Ging es dabei auch um eine Art Chronologie des Liebesthemas und darum, wie sich die Liebe im Lauf der Zeiten verändert?
"Oh diese Idee finde ich toll“, meint Abigail, „auf jeden Fall habe ich die Sache als Rückblick angelegt. An eine Chronologie habe ich damals zwar noch nicht gedacht, aber im Nachhinein war es das schon. Ich weiß gar nicht, was mich antreibt, Songs zu schreiben – und manchmal weiß ich auch gar nicht, worüber ich eigentlich schreibe. Wenn ich dann darauf zurückschaue, realisiere ich dann erst, wovon der Song tatsächlich handelt, wenn sich das Thema oder das Motiv offenbart. Das ist mir jedenfalls bei diesem Album so gegangen. Es geht dann darum, mit der Liebe alt zu werden oder – wie Du sagst – dass man seine Sichtweise ändert, wenn man älter wird. Man denkt als Teenager schließlich anders als in den 40ern oder 60ern oder was immer. Und das ist es, was ich interessant an dem Thema fand – nämlich etwas tiefer zu gehen, als nur die romantischen oder sexy Aspekte eines Liebessongs zu betrachten. Es gibt in der Popkultur ja eigentlich nur diese Form der Liebe, die wir betrachten – und ich wollte den Blickwinkel erweitern und die Grenzen ein wenig verschieben."

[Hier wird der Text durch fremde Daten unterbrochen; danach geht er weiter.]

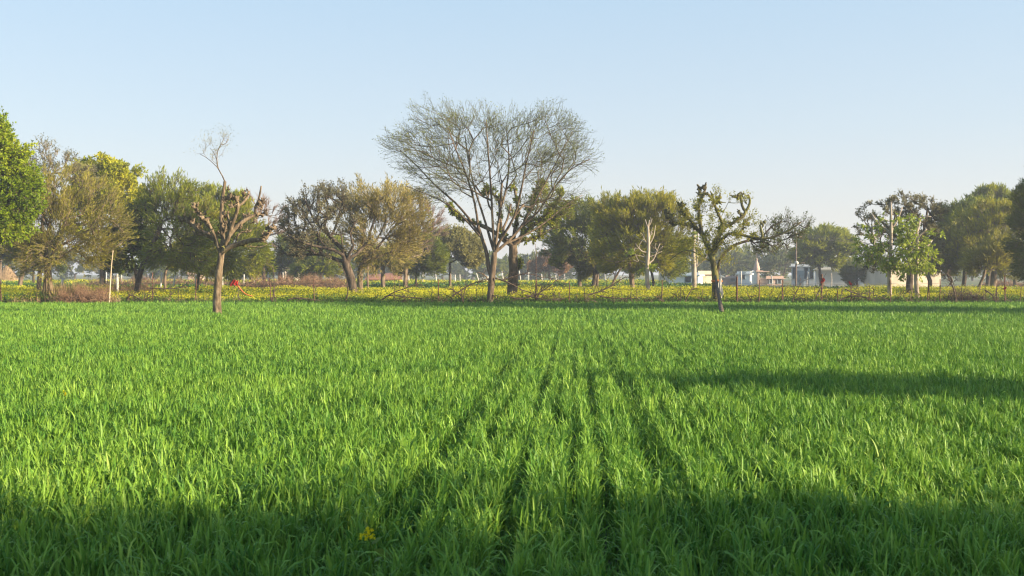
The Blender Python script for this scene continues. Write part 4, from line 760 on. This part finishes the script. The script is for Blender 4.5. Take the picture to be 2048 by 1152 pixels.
M['orange_wood'] = noise_mat('orange_branch', [(.35, .10, .03), (.55, .18, .05)], 5, .7)
stick('bent_branch', 'orange-red bent branch sagging right from under the red cloth', 'branch', [(470, 561), (476, 572), (486, 584), (495, 590), (505, 592)], .05, M['orange_wood'], 48.8)
cloth('red_cloth', 'crumpled red cloth hung on the fence right of the lopped field tree', 'cloth', (467, 560), .28, .26, M['red'], 48.6, 1); cloth('red_scarf', 'small red rag trailing beside the red cloth on the bent branch', 'cloth', (474, 561), .12, .22, M['red'], 48.65, 2)
cloth('white_cloth', 'long white cloth hanging from the right-hand lopped tree trunk', 'cloth', (1441, 556), .20, .85, M['white'], 48.7, 3, taper=.6)
g = G(); o = at(1434, 562, 49.1); t = np.linspace(0, 2 * math.pi, 13); g.tube(np.stack([o[0] + .24 * np.cos(t), o[1] + .05 + .24 * np.sin(t), o[2] + .02 * np.sin(3 * t)], 1), .05, 6, 0, .1, cap=False)
tag(g.build('orange_band', M['orange_wood'], None, o), 'orange band tied round the right-hand lopped tree trunk', 'band')
for (px, py, s, wh) in [(1646, 556, .16, 'on the tall rusty post before the round green tree'), (1700, 563, .12, 'on the branch before the wall shrub'), (2010, 573, .10, 'on the post at the far right')]:
    cloth('red_rag', 'small red rag tied ' + wh, 'rag', (px, py), s, s * 1.5, M['red'], FY - .12, px, 'red rags tied to the wire fence')

# flower in the foreground
petal = leaf_mat('mustard_petal', [(.72, .62, .01), (.85, .74, .02)], .4, .6, .2)
def mustard_plant(name, label, px, top, Y, heads, leafy):
    g = G(); b = np.random.default_rng(px); o = gp(px, Y); tip = at(px - 4, top, Y); P = smooth_line(np.array([o + [.03, 0, 0], o + (tip - o) * .5 + [.02, 0, 0], tip]), .04); root = empty(name, o, label, 'flower')
    g.tube(P, np.linspace(.006, .003, len(P)), 5); g.build('stem', ml, root, o)
    if heads:
        g = G()
        for (dx, dz) in heads:
            c_ = tip + [dx, 0, dz]
            for _ in range(9):
                cc = c_ + b.normal(0, .009, 3); a0 = b.uniform(0, 3)
                for k in range(4): g.leaves(cc[None], unit(np.array([[math.cos(a0 + k * 1.57), -.3, math.sin(a0 + k * 1.57) + .2]])), .0115, .0105, 0)
        g.build('blossom', petal, root, o)
    for _ in range(leafy):
        g = G(); i = b.integers(len(P) // 3, len(P)); d = unit(b.normal(size=(1, 3)) + [0, 0, .8]); g.leaves(P[i][None], d, b.uniform(.05, .11), .045, 0); g.build('leaf', ml, root, o)
mustard_plant('mustard_flower', 'single yellow mustard flower poking up in the shaded foreground wheat', 742, 1070, 5.0, [(0, .02), (-.022, -.002), (.006, -.006)], 4)
mustard_plant('mustard_seedling', 'leafy mustard plant without blossom right of the yellow flower', 778, 1112, 4.95, [], 14)
mustard_plant('mustard_bloom', 'tiny yellow flower in the sunlit wheat at the left', 131, 788, 12.0, [(0, .02), (.02, 0)], 4)

# ------------------------------------------------------------------ buildings
def wallmat(name, col): return noise_mat(name, [tuple(x * .72 for x in col), col, tuple(min(1, x * 1.1) for x in col)], .9, .9, (1, 1, .35), .15, detail=8)
M['cream'] = wallmat('limewash_cream', (.66, .56, .42)); M['white_wall'] = wallmat('limewash_white', (.80, .80, .78)); M['pink'] = wallmat('limewash_pink', (.46, .33, .27))
M['glass'] = plain('dark_window', (.05, .06, .07), .3); M['frame'] = plain('painted_frame', (.30, .36, .38)); M['roofred'] = noise_mat('clay_tiles', [(.17, .07, .045), (.30, .13, .08), (.38, .21, .14)], 2.5, .85, (1, 4, 1), .3)
M['thatch'] = noise_mat('thatch_straw', [(.10, .065, .035), (.20, .135, .075), (.32, .23, .13)], 3, .95, (2, 2, .6), .7)
def house(name, label, px0, px1, top, Y, depth, rot, mat, windows=(), door=(), roof=True):
    """px0..px1: picture span of the front face; rot turns the front about its left end; windows: (u, z, w, h) along the front"""
    x0 = gx(px0, Y); x1 = gx(px1, Y); c, s = math.cos(rot), math.sin(rot)
    t = (px1 - 1024) / F; Ln = (t * Y - x0) / (c - t * s)          # length so that the far end projects at px1
    h = EYE - (top - 546) / F * Y; o = np.array([x0, Y, 0.]); ux = np.array([c, s, 0]); uy = np.array([-s, c, 0])
    root = empty(name, o, label, 'building')
    g = G(); g.box(o + ux * Ln / 2 + uy * depth / 2, Ln, depth, h, rot); g.build('wall', mat, root, o, smooth=False)
    if roof:
        g = G(); g.box(o + ux * Ln / 2 + uy * depth / 2 + [0, 0, h + .002], Ln + .5, depth + .5, .14, rot); g.box(o + ux * Ln / 2 + uy * .12 + [0, 0, h + .143], Ln + .2, .18, .28, rot); g.build('roof', mat, root, o, smooth=False)
    for (u, z, w_, hh) in windows:
        g = G(); q = o + ux * (u * Ln) + [0, 0, z]
        for (a, b_, sx_, sz_) in [(-w_ / 2, 0, .08, hh), (w_ / 2, 0, .08, hh), (0, 0, w_ + .2, .08), (0, hh, w_ + .3, .09)]: g.box(q + ux * a - uy * .05 + [0, 0, b_], sx_, .1 + .02 * (sz_ < .1), sz_, rot)
        wn = g.build('window', M['frame'], root, o, smooth=False)
        g = G(); g.box(q - uy * .02 + [0, 0, .02], w_ - .06, .05, hh, rot); g.build('pane', M['glass'], wn, o, smooth=False)
        wn.children[0].location = (0, 0, 0)
    for (u, w_, hh) in door:
        g = G(); g.box(o + ux * (u * Ln) - uy * .03 + [0, 0, .01], w_, .07, hh, rot); g.build('door', M['frame'], root, o, smooth=False)
    return root
house('white_house', 'pale blue-white house in shade with a row of dark windows behind the utility pole', 1583, 1630, 534, 128, 6, R(-16), M['white_wall'], [(.12, .9, .5, 1.5), (.62, .9, .5, 1.5), (.85, .9, .5, 1.5)], [(.38, .8, 2.0)])
house('long_wall_house', 'long low whitewashed house wall in shade with one dark window', 1632, 1781, 541, 122, 3.5, R(-15), M['white_wall'], [(.80, .9, .7, 1.2)])
house('sunlit_house', 'plain cream house wall in full sun behind the pale pair of trunks', 1781, 1882, 536, 105, 6, R(6), M['cream'])
house('cream_house', 'small cream flat-roofed house behind the pale twin-stemmed tree', 1345, 1386, 538, 122, 6, R(8), M['cream'], [(.55, 1.2, .7, .8)])
house('shed', 'low shaded whitewashed shed in front of the small cream house', 1338, 1396, 552, 112, 3, R(-20), M['white_wall'], [(.66, .6, .7, .7)])
house('lit_annex', 'low sunlit cream annex left of the right-hand lopped tree', 1398, 1428, 549, 114, 3, R(6), M['cream'])
house('cabin', 'tiny white flat-roofed cabin with one dark window left of the shrine', 1475, 1500, 549, 140, 3, R(-18), M['white_wall'], [(.42, .8, .6, .9)])
house('pink_hut', 'low pinkish hut wall left of the tiny white cabin', 1453, 1474, 557, 142, 3, R(4), M['pink'], [(.6, .5, .6, .5)])
house('orange_wall', 'low orange-lit house wall between the shrine and the utility pole', 1534, 1566, 558, 138, 3, R(4), M['pink'], [(.25, .2, .5, .7), (.75, .2, .5, .7)])
house('far_cottage', 'pale cottage glimpsed behind the dry hedge left of the gnarled tree', 570, 592, 540, 150, 5, R(5), M['cream'], [(.5, 1.2, .7, .8)])
house('flat_hut', 'low pale hut far behind the lopped field tree', 376, 398, 549, 160, 4, R(5), M['pink'])
# red tiled house
o = gp(735, 130); root = empty('red_roof_house', o, 'low house with a sloping red tiled roof below the broad tan tree', 'building'); L_r = gx(808, 130) - o[0]
g = G(); g.box(o + [L_r / 2, 2, 0], L_r, 4, .95); g.build('wall', M['pink'], root, o, smooth=False)
g = G(); e, rd = .3, 1.95
P = o + np.array([[-e, -.4, .9], [L_r + e, -.4, .9], [L_r + e, 2, rd], [-e, 2, rd - .5], [L_r + e, 4.4, .9], [-e, 4.4, .9], [-e, -.4, .8], [L_r + e, -.4, .8], [L_r + e, 4.4, .8], [-e, 4.4, .8]])
g.add(P, [[0, 1, 2, 3], [3, 2, 4, 5], [0, 6, 7, 1], [1, 7, 8, 4], [6, 9, 8, 7], [0, 3, 5, 9]]); g.build('roof', M['roofred'], root, o, smooth=False)
g = G(); g.box(o + [L_r * .72, -.03, 0], .9, .06, .8); g.build('door', M['glass'], root, o, smooth=False)
# shrine
o = gp(1512, 150); root = empty('shrine', o, 'small pink shrine with a tapering tower and projecting canopy beyond the mustard', 'shrine'); k = 150 / F
g = G(); g.box(o + [-.35, 1.2, 0], 1.1, 2.0, EYE + .3); g.build('wall', M['white_wall'], root, o, smooth=False)
g = G(); g.box(o + [.35, 0, 0], .3, .3, EYE + .15); g.build('pillar', M['pink'], root, o, smooth=False)
g = G(); g.box(o + [.95, .6, EYE + .153], 2.0, 1.8, .12); g.box(o + [.55, .6, EYE + .275], 1.1, 1.1, .12); g.build('canopy', M['pink'], root, o, smooth=False)
g = G(); zz = np.array([0, .25, .5, .8, 1.1, 1.4, 1.6]); g.tube(np.stack([o[0] + .25 + 0 * zz, o[1] + .6 + 0 * zz, EYE + .4 + zz], 1), [.42, .48, .42, .34, .24, .13, .09], 8); g.blob(o + [.25, .6, EYE + 2.1], .12); g.tube([o + [.25, .6, EYE + 2.1], o + [.25, .6, EYE + 2.9], o + [.25, .6, EYE + 3.5]], .025, 5)
g.build('tower', M['pink'], root, o)
# haystack and hut
def haystack(name, label, px, Y, r, h, mat):
    o = gp(px, Y); g = G(); a = np.linspace(0, 2 * math.pi, 21)[:-1]; prof = [(1, 0), (1.03, .12), (1.0, .3), (.8, .5), (.55, .72), (.3, .9), (.06, 1)]; b = np.random.default_rng(px + 300)
    V = np.array([[np.cos(t) * r * pr * (1 + b.normal(0, .03)), np.sin(t) * r * pr, z * h * (1 + b.normal(0, .02))] for pr, z in prof for t in a]) + o; i = np.arange(20); j = (i + 1) % 20
    g.add(V, np.concatenate([np.stack([i, j, j + 20, i + 20], 1) + n_ * 20 for n_ in range(len(prof) - 1)])); N = 500; i0 = b.integers(0, len(V), N)
    g.leaves(V[i0] + b.normal(0, .05, (N, 3)), unit((V[i0] - o) * [1, 1, 0] + [0, 0, -.6]), .3, .05, 0); return tag(g.build(name, mat, None, o), label, 'haystack')
haystack('haystack', 'straw haystack at the left edge behind the mustard', 13, 125, 1.45, 2.6, M['thatch'])
# utility poles and wires
def pole(name, label, px, base_py, top_py, Y, lamp=None):
    o = gp(px, Y); h = EYE - (top_py - 546) / F * Y; root = empty(name, o, label, 'utility pole'); g = G(); g.tube([o, o + [0, 0, h / 2], o + [0, 0, h]], [.12, .1, .08], 7); g.build('shaft', M['wood_pole'], root, o)
    g = G(); g.box(o + [0, 0, h - .35], 1.3, .09, .09); g.build('crossarm', M['wood_pole'], root, o)
    for dx in (-.55, 0, .55):
        g = G(); g.tube([o + [dx, 0, h - .258 if dx else h], o + [dx, 0, h - .12 if dx else h + .14]], [.05, .035], 6); g.build('insulator', M['stone'], root, o)
    if lamp: g = G(); z = EYE - (lamp - 546) / F * Y; g.blob(o + [0, -.2, z], .22, 0, 4, .02); g.build('lamp_globe', M['stone'], root, o); g = G(); g.tube([o + [0, 0, z - .1], o + [.5, 0, z], o + [1.0, 0, z + .02]], .03, 5); g.build('bracket', M['wood_pole'], root, o)
    return o, h
M['wood_pole'] = noise_mat('weathered_pole', [(.10, .07, .06), (.20, .15, .12)], 4, .9)
o1, h1 = pole('utility_pole', 'tall thin utility pole with a white lamp globe before the white house', 1592, 575, 468, 112, 526)
o2, h2 = pole('utility_pole', 'utility pole hidden among the trees beyond the right edge', 2095, 575, 468, 118)
g = G()
for dx, dz in ((-.55, -.12), (0, .14), (.55, -.12)):
    s = np.linspace(0, 1, 25)[:, None]; A = o1 + [dx, 0, h1 + dz]; B = o2 + [dx, 0, h2 + dz]; P = A + (B - A) * s; P[:, 2] -= (1.2 * 4 * s * (1 - s))[:, 0]; g.segs(P[:-1], P[1:], .014, .014, 3)
tag(g.build('power_line', M['wire'], None, o1), 'thin power line strung right from the utility pole', 'power line')
stick('thin_iron_pole', 'very tall thin dark pole rising from the fence right of the thick pollard', 'pole', [(1072, 600), (1072, 560), (1072, 520), (1071, 488)], .022, M['rust'], FY + .1)
# mound under the twin-stemmed tree
o = gp(1388, 78); g = G(); g.blob(o + [0, 0, -.05], np.array([1.7, 1.2, .28]), 0, 6, .12); tag(g.build('earth_mound', M['brush_red'], None, o), 'bare earth mound round the foot of the pale twin-stemmed tree', 'mound')

# ------------------------------------------------------------------ haze
me = bpy.data.meshes.new('haze'); s_ = 950
me.from_pydata([(x, y, z) for z in (-1.2, 14.0) for y in (-s_, s_) for x in (-s_, s_)], [], [(0, 2, 3, 1), (4, 5, 7, 6), (0, 1, 5, 4), (2, 6, 7, 3), (0, 4, 6, 2), (1, 3, 7, 5)])
hz = bpy.data.objects.new('haze', me); sc.collection.objects.link(hz); tag(hz, 'thin pale morning haze hanging over the fields', 'haze', kind='stuff')
m = bpy.data.materials.new('haze'); m.use_nodes = True; n = m.node_tree.nodes; n.remove(n['Principled BSDF'])
v = n.new('ShaderNodeVolumePrincipled'); v.inputs['Color'].default_value = (.80, .88, 1.0, 1); v.inputs['Density'].default_value = .0010; v.inputs['Anisotropy'].default_value = .2
m.node_tree.links.new(v.outputs[0], n['Material Output'].inputs['Volume']); me.materials.append(m)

Wie geht es weiter für Abigail Lapell?
„Das ist eine gute Frage“, zögert Abigail, „bei diesem Album ging es mir ja darum, mit einem anderen Musiker als Co-Produzenten zusammenzuarbeiten – und das war ein großer Schritt für mich. Die Zusammenarbeit mit Tony Dekker war für mich eine große Unterstützung und außerdem war es wichtig, dass ich so eine redaktionelle Stimme zusätzlich hatte. Was ich in dieser Hinsicht als nächstes machen will, weiß ich noch nicht. Was ich aber tatsächlich gerne mal machen würde, ist mit mehr Musikern als bisher auf Tour zu gehen um größere Live-Shows präsentieren zu können."
Hoffentlich tut sie das bald auch ein Mal bei uns. Eine Europa Tour kann es aber erst geben, wenn Abigail ihr neues Album in Nordamerika präsentiert hat.
Aktuelles Album: Anniversary (Outside Music / Bertus) VÖ: 10.05.)